Year: 1995
Production Co: View Askew
Studio: Universal
Director: Kevin Smith
Producer: Scott Mosier
Writer: Kevin Smith
Cast: Jeremy London, Jason Lee, Shannon Doherty, Claire Forlani, Jason Mewes, Kevin Smith, Joey Lauren Adams, Michael Rooker, Ben Affleck, Stan Lee

Kevin Smith's gone on record many a time about how Universal gave his second effort to an experienced editor to put together because of his being an untested director. If he has any problems with the film he'd undoubtedly blame that, but they go deeper.
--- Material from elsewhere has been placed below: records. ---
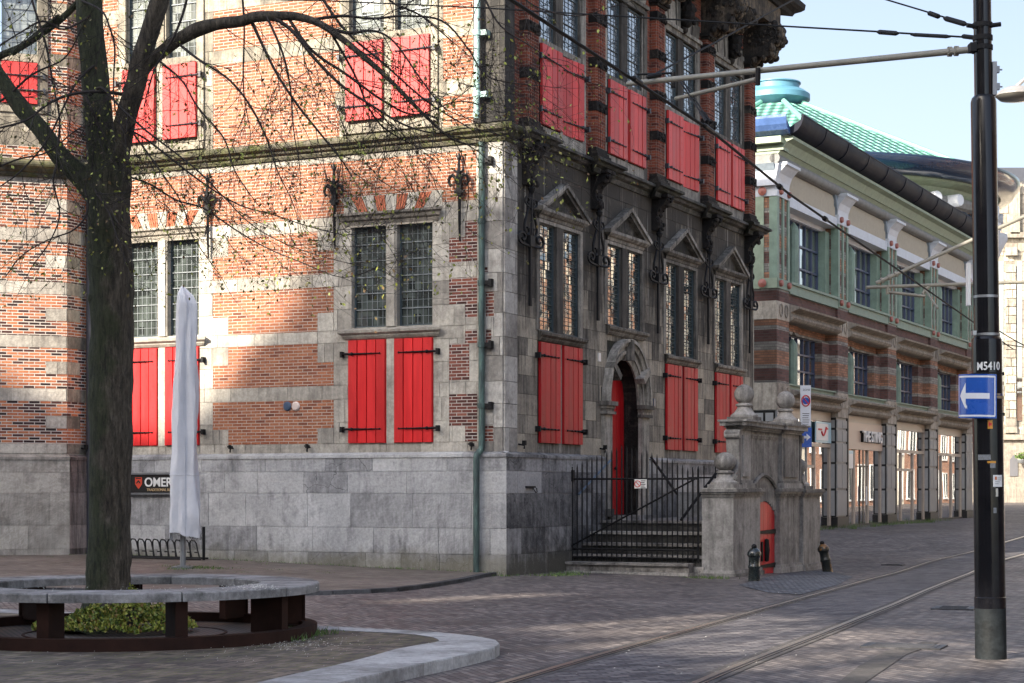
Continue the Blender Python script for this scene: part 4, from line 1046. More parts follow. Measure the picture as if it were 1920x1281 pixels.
# red hatch
mb=MB(); yy=-U1_+.03
for i in range(6):
    a=ax0+2*ar*i/6; b=ax0+2*ar*(i+1)/6
    z=lambda x: spz+.33*(1-((x-acx)/ar)**2)
    mb.prism([(a+.004,-.16),(b-.004,-.16),(b-.004,z(b)),((a+b)/2,z((a+b)/2)),(a+.004,z(a))],yy,yy+.04)
MT['redgate']=paint('scarlet hatch paint',(.50,.012,.018),rough=.4,var=.15,scale=2.5,vstreak=True)
h=mb.build('hatch','redgate',gate,FB)
for z in (.72,.02):
    mb=MB(); mb.prism([(ax1+.06,z-.05),(ax1+.06,z+.05),(ax0+.28,z+.015),(ax0+.28,z-.03)],yy-.03,yy-.0); mb.box(ax1-.0,ax1+.08,yy-.06,yy,z-.07,z+.07); mb.build('hinge','iron',h,FB)
mb=MB(); mb.lathe([(.001,-.24),(.05,-.22),(.06,-.1),(.07,0),(.06,.1),(.05,.22),(.001,.24)],(acx+.12,yy-.03,.34),8); mb.box(acx-.18,acx-.10,yy-.03,yy,.12,.52); mb.build('lock_plate','iron',h,FB)
mb=MB(); mb.box(xb+.2,9.3,-U0_,-U0_+.2,-.3,1.5); mb.box(9.0,9.3,-U0_,-.13,-.3,1.5); mb.build('parapet','gate',gate,FB)

fence=empty('iron_fence',FB.w(XF,-1.4,0),'black iron bar fence and gate in front of the stone stairs','fence')
U0f,U1f=.02,2.80
nb=27; TZ=[1.95,2.05,2.10,2.16,2.20,2.24,2.28,2.30,2.36,2.38,2.42,2.48,2.46,2.42,2.38,2.34,2.36,2.32,2.28,2.24,2.22,2.18,2.12,2.08,2.02,1.98,2.05]
for i in range(nb):
    u=U0f+(U1f-U0f)*i/(nb-1); r=.016 if i not in(0,nb-1) else .024
    mb=MB(); zt=TZ[i]; mb.tube([(XF,-u,.16),(XF,-u,zt-.08),(XF,-u,zt)],[r,r,.003],5); mb.build('bar','iron',fence,FB)
mb=MB(); mb.tube([(XF,-U0f+.1,1.80),(XF,-U1f,1.80)],.021,5); mb.tube([(XF,-U0f,.40),(XF,-U1f,.40)],.02,5); mb.tube([(XF,-U0f,.24),(XF,-U1f,.24)],.02,5); mb.build('rail','iron',fence,FB)
mb=MB(); mb.tube([(XF-.02,-U0f-.02,.42),(XF-.02,-U1f+.05,1.80)],.019,5); mb.build('brace','iron',fence,FB)
mb=MB(); mb.tube([(XF,.05,1.86),(XF-.02,-.08,1.86),(XF,-.10,2.05)],.04,6); mb.ball((XF,-.08,2.08),.05,8); mb.box(XF-.05,XF+.05,-.16,.1,1.75,1.98); mb.build('post_bracket','iron',fence,FB)
# hinged inner leaf and back railing
mb=MB()
for k in range(9):
    xx=7.6; u=1.0+k*.27; zt=2.2-.03*abs(k-4); mb.tube([(xx,-u,.95),(xx,-u,zt)],.012,4)
mb.tube([(7.6,-.9,1.85),(7.6,-3.3,1.85)],.018,5); mb.build('rail','iron',fence,FB)
def P(px,py,Y): v=ray(px,py,Y); return (v.x,v.y,v.z)
MT['steelblue']=paint('blue grey handrail',(.10,.14,.19),rough=.4,var=.3,metal=.3)
for n_,a,b,m,r in (('handrail',(1085,927,37.0),(1147,861,38.4),'steelblue',.022),('handrail',(1221,858,38.9),(1269,926,37.3),'iron',.028),('handrail',(1277,975,36.9),(1345,884,38.6),'iron',.03)):
    t=MB(); A_,B_=P(*a),P(*b); t.tube([A_,B_],r,6)
    h=tag(t.build(n_,m),{1085:'blue grey sloping handrail on the wall left of the stairs',1221:'black sloping handrail right of the red door',1277:'black handrail rising towards the gateway ball'}[a[0]],'handrail','handrails of the stairs')
# fence notice
x0,z0=FB.at(1190,917,0); 
sign=empty('notice_sign',FB.w(XF-.04,-1.3,1.6),'small white no entry notice tied to the iron bars','sign')
def ufence(px): # position along the fence under a pixel
    k=(px-960)/FPX; o=FB.w(XF-.03,0,0); dx=-FB.y
    u=(k*o.y-o.x)/(dx.x-k*dx.y); return u
ua,ub=ufence(1190),ufence(1213); MT['white']=flat('white sheet',(.75,.75,.73),.4); MT['signred']=flat('sign red',(.6,.03,.03),.4); MT['signblue']=paint('sign blue enamel',(.015,.09,.42),rough=.25,var=.08,bump=0,coat=.3); MT['black']=flat('black print',(.012,.012,.012),.5)
zs0=1.6+(917-916)*.0106; zs1=1.6+(917-899)*.0106
mb=MB(); mb.box(XF-.045,XF-.03,-ub,-ua,zs0,zs1); p=mb.build('panel','white',sign,FB)
mb=MB(); c=(XF-.05,-(ua+(ub-ua)*.27),(zs0+zs1)/2)
rr=.062; mb.tube([(c[0],c[1]+rr*math.cos(R(a)),c[2]+rr*math.sin(R(a))) for a in range(0,361,24)],.008,4); mb.tube([(c[0],c[1]+rr*.7,c[2]+rr*.7),(c[0],c[1]-rr*.7,c[2]-rr*.7)],.007,4); mb.build('no_entry_mark','signred',sign,FB)
mb=MB()
for k in range(5): 
    yy_=-(ua+(ub-ua)*.52); z=zs1-.03-k*.034; mb.box(XF-.049,XF-.045,-(ua+(ub-ua)*(.9-.07*(k%2))),yy_,z-.008,z+.006)
mb.build('small_print','black',sign,FB)

# ------------------------------------------------------------------ BOLLARDS
def bollard(x,y,label,lean=0,rust=False,s=1.):
    z=gz(x,y); t=empty('bollard',(x,y,z-.03),label,'bollard','cast iron bollards by the gateway')
    M=Matrix.Translation((x,y,z-.05))@Matrix.Rotation(R(lean),4,'Y')
    mb=MB(M); prof=[(.115,0),(.112,.05),(.10,.28),(.112,.30),(.112,.33),(.10,.35),(.098,.48),(.11,.50),(.125,.52),(.125,.57),(.11,.60),(.075,.64),(.045,.66)]
    mb.lathe([(a*s,b*s) for a,b in prof],(0,0,0),20); mb.build('post','bollard2' if rust else 'bollard',t,smooth=35)
    mb=MB(M); mb.ball((0,0,.68*s),.05*s,12); mb.build('knob','iron',t,smooth=True)
MT['bollard']=paint('glossy black green bollard paint',(.012,.018,.018),rough=.25,var=.3,scale=7,bump=.2,coat=.4)
MT['bollard2']=paint('chipped bollard paint with rust',(.013,.018,.018),rough=.35,var=.3,scale=7,bump=.2,chips=((.20,.10,.03),3.2,.52))
x,y=gpt(1414,1090); bollard(x,y,'upright black bollard in front of the red hatch')
x,y=gpt(1553,1073); bollard(x,y,'leaning black bollard with rusty yellow foot at the far end of the gateway',lean=-11,rust=True)

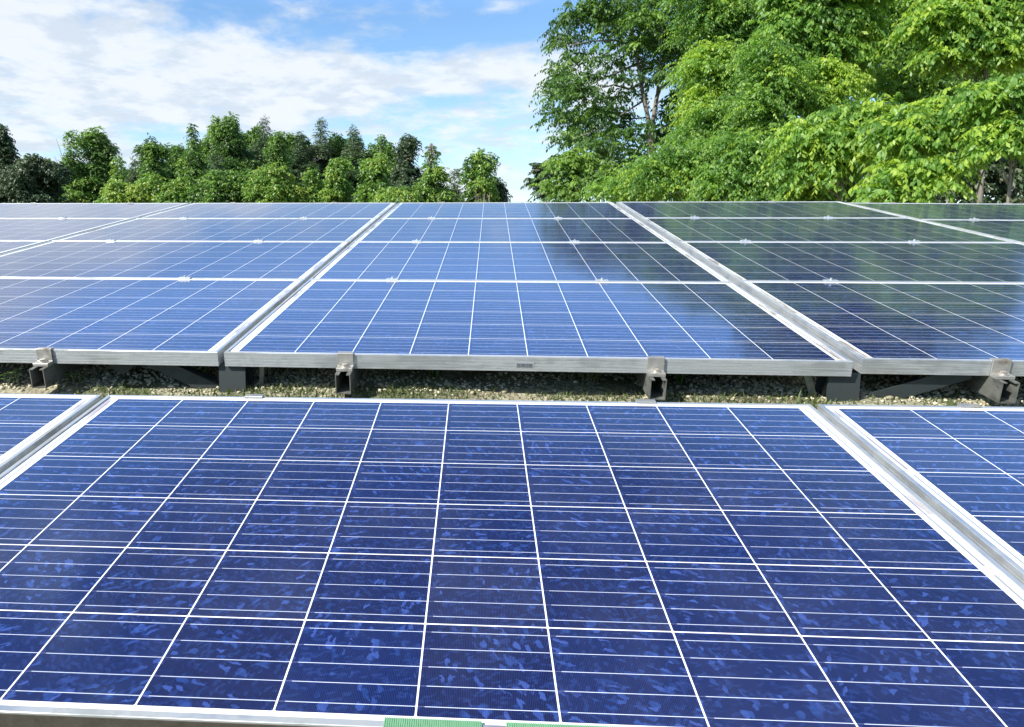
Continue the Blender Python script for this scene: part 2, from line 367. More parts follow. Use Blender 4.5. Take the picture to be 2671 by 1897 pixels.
# pebbles: one sheet of gravel nobody could count
def pebbles():
    g = np.random.default_rng(3); N = 34000
    bm = bmesh.new(); bmesh.ops.create_icosphere(bm, subdivisions=1, radius=1)
    bm.verts.ensure_lookup_table()
    bv = np.array([v.co[:] for v in bm.verts]); bf = np.array([[v.index for v in f.verts] for f in bm.faces]); bm.free()
    x = g.uniform(-2.2, 4.3, N); y = np.where(g.random(N) < .4, g.uniform(.0, .3, N), g.uniform(.05, 1.25, N))
    pn = np.sin(x*4.1+y*7)+np.sin(x*9.7-y*15+2)+np.sin(x*1.9+3)
    keep = (g.random(N) < np.clip((y-.0)/.06, .10, 1)) & (pn > g.normal(-.9, .9, N)); x, y = x[keep], y[keep]; N = len(x)
    r = g.uniform(.0022, .0058, N)*np.where(g.random(N) < .05, 1.8, 1)
    sc = np.stack([g.uniform(.8, 1.4, N), g.uniform(.7, 1.2, N), g.uniform(.5, .85, N)], -1)*r[:, None]
    a = g.uniform(0, 6.28, N); V = bv[None]*(1+g.normal(0, .13, (N, len(bv), 1)))*sc[:, None]
    ca, sa = np.cos(a)[:, None], np.sin(a)[:, None]
    V = np.stack([V[..., 0]*ca-V[..., 1]*sa, V[..., 0]*sa+V[..., 1]*ca, V[..., 2]], -1)
    V += np.stack([x, y, gz(x, y)+r*.35], -1)[:, None]
    F = bf[None] + (np.arange(N)*len(bv))[:, None, None]
    o = np_mesh('gravel', V.reshape(-1, 3), F.reshape(-1, 3), np.repeat(g.beta(2, 2, N), len(bf)), M_STONE)
    tag(o, 'pale gravel spread on the ground between the two arrays', 'gravel', kind='stuff')
pebbles()
def grass():
    g = np.random.default_rng(5); N = 48000
    x = g.uniform(-2.2, 4.3, N); y = np.where(g.random(N) < .75, g.uniform(-.35, .06, N), np.where(g.random(N) < .5, g.uniform(.0, .35, N), g.uniform(-1.7, .6, N)))
    pn = np.sin(x*5+1)+np.sin(x*13.7+y*9)+np.sin(x*2.3-y*6)
    keep = pn > g.normal(-.6, 1, N); x, y = x[keep], y[keep]; N = len(x)
    h = g.uniform(.005, .019, N)*np.where(g.random(N) < .03, 2.4, 1); wd = g.uniform(.0012, .003, N)
    a = g.uniform(0, 6.28, N); lean = g.uniform(.1, 1.1, N)*h; b2 = g.uniform(0, 6.28, N)
    base = np.stack([x, y, gz(x, y)-.002], -1); s = np.stack([np.cos(a)*wd, np.sin(a)*wd, 0*a], -1)
    tip = base + np.stack([np.cos(b2)*lean, np.sin(b2)*lean, h], -1); mid = base + .5*(tip-base) + np.stack([0*h, 0*h, h*.15], -1)
    V = np.stack([base-s, base+s, mid+s*.7, tip, mid-s*.7], 1).reshape(-1, 3)
    F = np.arange(N*5).reshape(-1, 5)
    o = np_mesh('grass', V, F, g.beta(1.6, 2.2, N), M_GRASS)
    tag(o, 'short grass and moss growing between the two solar arrays', 'grass', kind='stuff')
grass()

# ------------------------------------------------------------ solar panels
PWID, PDEP = 1.652, 0.988
def frame_bm(hw, hd):
    bm = bmesh.new()
    prof = [(.0095, -.0030), (.0095, -.0004), (.0091, 0), (.0006, 0), (0, -.0006)]
    for z in (.0095, .0185, .0275, .0345): prof += [(0, -z), (.0007, -z-.0004), (.0007, -z-.0012), (0, -z-.0016)]
    prof += [(0, -.0400), (.028, -.0400), (.028, -.0385), (.0022, -.0385), (.0022, -.0075), (.0095, -.0075)]
    rings = []
    for sx, sy in ((-1, -1), (1, -1), (1, 1), (-1, 1)):
        rings.append([bm.verts.new((sx*(hw-d), sy*(hd-d), z)) for d, z in prof])
    k = len(prof)
    for c in range(4):
        A, B = rings[c], rings[(c+1) % 4]
        for i in range(k): bm.faces.new((A[i], B[i], B[(i+1) % k], A[(i+1) % k]))
    bmesh.ops.recalc_face_normals(bm, faces=bm.faces)
    return bm
def make_panel(mw, label, group):
    t = empty('solar_panel', mw, label, 'solar panel', group)
    mesh_obj('frame', frame_bm(PWID/2, PDEP/2), M_FRAME, t)
    bm = bmesh.new(); box(bm, -PWID/2+.0092, PWID/2-.0092, -PDEP/2+.0092, PDEP/2-.0092, -.0068, -.0028)
    mesh_obj('cell_glass', bm, M_PANEL, t)
    return t
ROWP = 0.9916
COLX = {-3: -5.00, -2: -3.333, -1: -1.663, 0: 0.007, 1: 1.690, 2: 3.372, 3: 5.05}       # left edge of every column
COLZ = {1: .002, 2: -.012, 3: -.03}
COLR = {2: R(.45), 3: R(.45)}
COLY = {1: .018, 2: .0}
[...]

He fancied himself a writer as well as a director and with the world at his feet after Clerks it seems he was simply too in love with the smartest dialogue he could think up for his characters. The result is stiff and formal on screen, delivered by characters it sounds strange coming out of.

It also suffers from conflicting tones that don't really fit together very well. The first is the kind of Gen X, love-in-the-90s cleverness that made Chasing Amy a much better film, and the second is the Jay and Silent Bob sequences, which moved and looked like live action Saturday morning cartoons (undoubtedly the mood Smith was going for).

When his girlfriend Brandi (Forlani) dumps him for his insensitivity, college slacker TS (London, whom I've never seen since) follows his aimless, talky friend Brodie (Lee) to the local mall where they do what they do best – hang around aimlessly and make trouble.

They get their chance because Brandi's TV producer dad Svenning (Rooker) is putting on a live telecast of a dating game-style show and the boys try anything they can to sabotage it, including roping Jay and Silent Bob in for the comic sequences.

There are a few laughs but it hasn't aged well. It's more interesting as a document about Smith's developing confidence.